Em 12-01-2013 18:13, Tom Lane escreveu:
> Andres Freund<andres@2ndquadrant.com> writes:
>> On 2013-01-12 14:29:38 -0500, Tom Lane wrote:
>>> I think that the alternative most likely to succeed is to consider any
>>> change in the active value of search_path as forcing replanning of
>>> cached plans.
>> I guess it wouldn't really be feasible to keep the search path used to
>> plan a query in its cached form and check that it fits the one currently
>> used on every use of the cached plan?
> Actually that's exactly what I meant: every time we arrive at a query
> with a cached plan, check to see if the active search_path value is the
> same as what it was when we made the cached plan, and replan if not.
>
> There's already infrastructure to save the search_path value for a plan,
> but what it's being used for right now is to restore the first-plan-time
> value of the path when a replan is forced for some other reason. It
> wouldn't be that hard to change it around to use it this way instead.
>
> regards, tom lane
Something that would be really handy for applications using schemas for
implementing multi-tenant support would be allowing usage of a function
param in the SET section of the function.

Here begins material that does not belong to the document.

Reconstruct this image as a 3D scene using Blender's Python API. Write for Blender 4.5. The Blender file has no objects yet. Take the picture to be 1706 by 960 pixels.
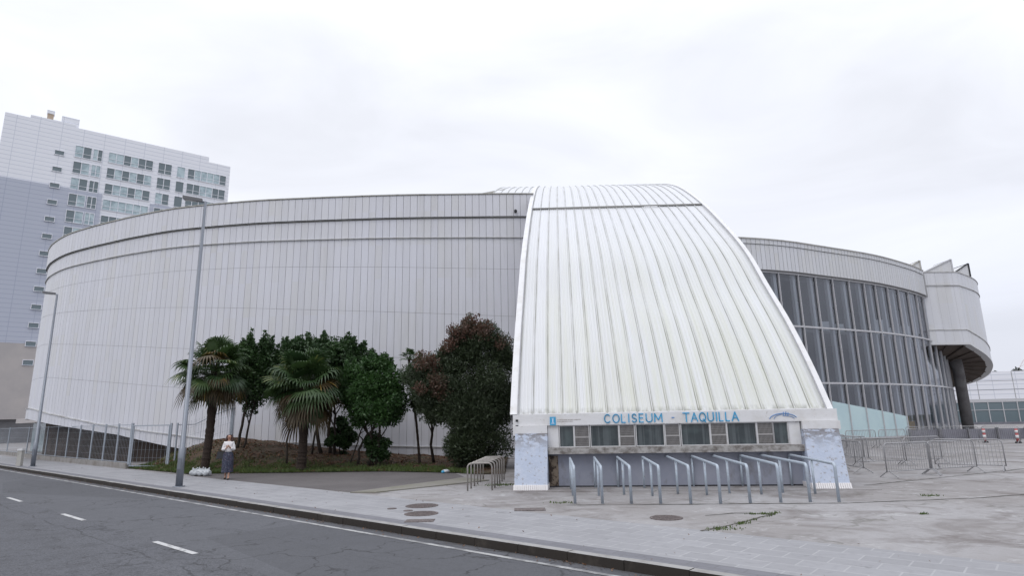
import bpy, math, random
import numpy as np
from mathutils import Vector, Matrix
random.seed(7); RNG = np.random.default_rng(7)
S = bpy.context.scene
COL = S.collection
R = math.radians

# ------------------------------------------------------------------ camera
cam_d = bpy.data.cameras.new('camera'); cam = bpy.data.objects.new('camera', cam_d); COL.objects.link(cam)
S.camera = cam
cam_d.sensor_width = 36.0; cam_d.lens = 1015.0/1706.0*36.0
cam_d.clip_start = 0.1; cam_d.clip_end = 3000
th = R(12.3); rho = R(-1.1)
R0 = Vector((1,0,0)); U0 = Vector((0,-math.sin(th),math.cos(th))); F0 = Vector((0,math.cos(th),math.sin(th)))
cr = R0*math.cos(rho)+U0*math.sin(rho); cu = U0*math.cos(rho)-R0*math.sin(rho)
cam.matrix_world = Matrix(((cr.x,cu.x,-F0.x,0),(cr.y,cu.y,-F0.y,0),(cr.z,cu.z,-F0.z,2.0),(0,0,0,1)))
S.render.resolution_x = 1024; S.render.resolution_y = 577

# ------------------------------------------------------------------ world, sun, exposure
SUN_EL, SUN_ROT = R(52), R(215)
W = bpy.data.worlds.new('World'); S.world = W; W.use_nodes = True
nt = W.node_tree; nt.nodes.clear()
def N(t, typ, **kw):
    n = t.nodes.new(typ)
    for k, v in kw.items(): setattr(n, k, v)
    return n
out = N(nt, 'ShaderNodeOutputWorld'); bg = N(nt, 'ShaderNodeBackground')
sky = N(nt, 'ShaderNodeTexSky', sky_type='NISHITA'); sky.sun_disc = False
sky.sun_elevation = SUN_EL; sky.sun_rotation = SUN_ROT; sky.dust_density = 3.0
geo = N(nt, 'ShaderNodeTexCoord'); sep = N(nt, 'ShaderNodeSeparateXYZ')
nt.links.new(geo.outputs['Generated'], sep.inputs[0])
# overcast luminance rising to the zenith
grad = N(nt, 'ShaderNodeValToRGB'); e = grad.color_ramp.elements
e[0].position = 0.0; e[0].color = (7.7,7.95,8.95,1)
e[1].position = 1.0; e[1].color = (19.0,19.5,20.9,1)
for p, c in ((0.16,(8.15,8.4,9.3,1)), (0.33,(9.0,9.2,9.95,1)), (0.55,(10.0,10.25,11.0,1))):
    x = e.new(p); x.color = c
nt.links.new(sep.outputs['Z'], grad.inputs[0])
# soft cloud texture: project the direction on a flat layer
mp = N(nt, 'ShaderNodeMapping'); mp.inputs['Scale'].default_value = (1.0,1.6,3.2); mp.inputs['Rotation'].default_value = (0.1,0.15,0.5)
nz = N(nt, 'ShaderNodeTexNoise'); nz.inputs['Scale'].default_value = 2.1; nz.inputs['Detail'].default_value = 6; nz.inputs['Roughness'].default_value = 0.5; nz.inputs['Distortion'].default_value = 0.5
nt.links.new(geo.outputs['Generated'], mp.inputs[0]); nt.links.new(mp.outputs[0], nz.inputs['Vector'])
cr_ = N(nt, 'ShaderNodeMapRange'); cr_.inputs['From Min'].default_value = 0.3; cr_.inputs['From Max'].default_value = 0.7
cr_.inputs['To Min'].default_value = 0.885; cr_.inputs['To Max'].default_value = 1.09
nt.links.new(nz.outputs['Fac'], cr_.inputs['Value'])
ml = N(nt, 'ShaderNodeMix', data_type='RGBA', blend_type='MULTIPLY'); ml.inputs['Factor'].default_value = 1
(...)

Something like this:
CREATE FUNCTION some_function(p_schema, ...)
RETURNS VOID AS $$
BEGIN
...
END;
$$ LANGUAGE plpgsql
SET search_path = p_schema, public;
Not sure what syntax to use since p_schema could be the name of some
existent schema but you got the idea.
This would avoid all the wrapper lines to save and restore the old
search_path (specially when there are earlier returns in the function body).